Exercise goal
Please print the full listing exactly.

Given material
- - -

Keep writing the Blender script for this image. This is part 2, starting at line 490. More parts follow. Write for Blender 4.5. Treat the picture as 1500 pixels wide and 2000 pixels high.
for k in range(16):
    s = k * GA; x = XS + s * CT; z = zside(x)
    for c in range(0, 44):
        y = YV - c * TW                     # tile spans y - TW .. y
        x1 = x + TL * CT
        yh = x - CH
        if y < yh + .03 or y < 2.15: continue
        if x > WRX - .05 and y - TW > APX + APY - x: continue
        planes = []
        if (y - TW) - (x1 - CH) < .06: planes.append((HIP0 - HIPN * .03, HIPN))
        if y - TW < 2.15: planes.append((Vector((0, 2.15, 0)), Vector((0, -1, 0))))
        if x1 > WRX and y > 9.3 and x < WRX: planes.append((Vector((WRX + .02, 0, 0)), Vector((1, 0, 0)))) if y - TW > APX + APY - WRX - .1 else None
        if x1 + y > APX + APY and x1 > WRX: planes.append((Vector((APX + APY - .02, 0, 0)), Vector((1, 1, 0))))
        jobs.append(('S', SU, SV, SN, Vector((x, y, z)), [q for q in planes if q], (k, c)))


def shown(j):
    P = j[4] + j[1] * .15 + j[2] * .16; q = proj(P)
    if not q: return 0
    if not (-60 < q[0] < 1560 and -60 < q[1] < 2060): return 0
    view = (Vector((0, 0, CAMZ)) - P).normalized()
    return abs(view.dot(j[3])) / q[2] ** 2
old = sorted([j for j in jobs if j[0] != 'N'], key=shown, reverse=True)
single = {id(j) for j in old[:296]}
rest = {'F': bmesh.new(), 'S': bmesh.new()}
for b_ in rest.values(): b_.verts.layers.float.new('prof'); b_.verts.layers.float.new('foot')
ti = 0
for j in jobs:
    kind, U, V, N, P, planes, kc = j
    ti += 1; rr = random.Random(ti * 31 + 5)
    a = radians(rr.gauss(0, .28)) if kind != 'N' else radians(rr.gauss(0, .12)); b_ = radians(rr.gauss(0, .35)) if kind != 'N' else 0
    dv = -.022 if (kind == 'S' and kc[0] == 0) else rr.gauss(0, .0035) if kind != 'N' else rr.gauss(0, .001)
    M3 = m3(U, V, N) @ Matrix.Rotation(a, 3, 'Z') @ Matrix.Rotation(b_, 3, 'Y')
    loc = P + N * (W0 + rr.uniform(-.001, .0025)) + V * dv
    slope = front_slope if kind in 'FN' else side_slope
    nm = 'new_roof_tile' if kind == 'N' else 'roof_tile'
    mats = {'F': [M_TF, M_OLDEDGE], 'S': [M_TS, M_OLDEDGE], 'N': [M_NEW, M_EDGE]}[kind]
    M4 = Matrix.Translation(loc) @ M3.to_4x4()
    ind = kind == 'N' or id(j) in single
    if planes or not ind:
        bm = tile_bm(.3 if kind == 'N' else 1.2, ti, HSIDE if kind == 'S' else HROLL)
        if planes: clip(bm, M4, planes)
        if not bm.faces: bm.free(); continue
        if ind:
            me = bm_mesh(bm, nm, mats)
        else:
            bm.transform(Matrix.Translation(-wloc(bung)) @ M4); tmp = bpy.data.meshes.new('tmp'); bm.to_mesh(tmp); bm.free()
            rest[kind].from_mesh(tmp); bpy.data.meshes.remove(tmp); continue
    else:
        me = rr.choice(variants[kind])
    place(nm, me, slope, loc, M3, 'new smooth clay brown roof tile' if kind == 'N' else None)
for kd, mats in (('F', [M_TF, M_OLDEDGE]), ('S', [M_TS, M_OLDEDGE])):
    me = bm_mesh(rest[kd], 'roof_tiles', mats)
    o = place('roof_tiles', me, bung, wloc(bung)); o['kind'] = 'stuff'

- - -

Solution to this exercise
Keep writing the Blender script for this image. This is part 2, starting at line 490. More parts follow. Write for Blender 4.5. Treat the picture as 1500 pixels wide and 2000 pixels high.
for k in range(16):
    s = k * GA; x = XS + s * CT; z = zside(x)
    for c in range(0, 44):
        y = YV - c * TW                     # tile spans y - TW .. y
        x1 = x + TL * CT
        yh = x - CH
        if y < yh + .03 or y < 2.15: continue
        if x > WRX - .05 and y - TW > APX + APY - x: continue
        planes = []
        if (y - TW) - (x1 - CH) < .06: planes.append((HIP0 - HIPN * .03, HIPN))
        if y - TW < 2.15: planes.append((Vector((0, 2.15, 0)), Vector((0, -1, 0))))
        if x1 > WRX and y > 9.3 and x < WRX: planes.append((Vector((WRX + .02, 0, 0)), Vector((1, 0, 0)))) if y - TW > APX + APY - WRX - .1 else None
        if x1 + y > APX + APY and x1 > WRX: planes.append((Vector((APX + APY - .02, 0, 0)), Vector((1, 1, 0))))
        jobs.append(('S', SU, SV, SN, Vector((x, y, z)), [q for q in planes if q], (k, c)))


def shown(j):
    P = j[4] + j[1] * .15 + j[2] * .16; q = proj(P)
    if not q: return 0
    if not (-60 < q[0] < 1560 and -60 < q[1] < 2060): return 0
    view = (Vector((0, 0, CAMZ)) - P).normalized()
    return abs(view.dot(j[3])) / q[2] ** 2
old = sorted([j for j in jobs if j[0] != 'N'], key=shown, reverse=True)
single = {id(j) for j in old[:296]}
rest = {'F': bmesh.new(), 'S': bmesh.new()}
for b_ in rest.values(): b_.verts.layers.float.new('prof'); b_.verts.layers.float.new('foot')
ti = 0
for j in jobs:
    kind, U, V, N, P, planes, kc = j
    ti += 1; rr = random.Random(ti * 31 + 5)
    a = radians(rr.gauss(0, .28)) if kind != 'N' else radians(rr.gauss(0, .12)); b_ = radians(rr.gauss(0, .35)) if kind != 'N' else 0
    dv = -.022 if (kind == 'S' and kc[0] == 0) else rr.gauss(0, .0035) if kind != 'N' else rr.gauss(0, .001)
    M3 = m3(U, V, N) @ Matrix.Rotation(a, 3, 'Z') @ Matrix.Rotation(b_, 3, 'Y')
    loc = P + N * (W0 + rr.uniform(-.001, .0025)) + V * dv
    slope = front_slope if kind in 'FN' else side_slope
    nm = 'new_roof_tile' if kind == 'N' else 'roof_tile'
    mats = {'F': [M_TF, M_OLDEDGE], 'S': [M_TS, M_OLDEDGE], 'N': [M_NEW, M_EDGE]}[kind]
    M4 = Matrix.Translation(loc) @ M3.to_4x4()
    ind = kind == 'N' or id(j) in single
    if planes or not ind:
        bm = tile_bm(.3 if kind == 'N' else 1.2, ti, HSIDE if kind == 'S' else HROLL)
        if planes: clip(bm, M4, planes)
        if not bm.faces: bm.free(); continue
        if ind:
            me = bm_mesh(bm, nm, mats)
        else:
            bm.transform(Matrix.Translation(-wloc(bung)) @ M4); tmp = bpy.data.meshes.new('tmp'); bm.to_mesh(tmp); bm.free()
            rest[kind].from_mesh(tmp); bpy.data.meshes.remove(tmp); continue
    else:
        me = rr.choice(variants[kind])
    place(nm, me, slope, loc, M3, 'new smooth clay brown roof tile' if kind == 'N' else None)
for kd, mats in (('F', [M_TF, M_OLDEDGE]), ('S', [M_TS, M_OLDEDGE])):
    me = bm_mesh(rest[kd], 'roof_tiles', mats)
    o = place('roof_tiles', me, bung, wloc(bung)); o['kind'] = 'stuff'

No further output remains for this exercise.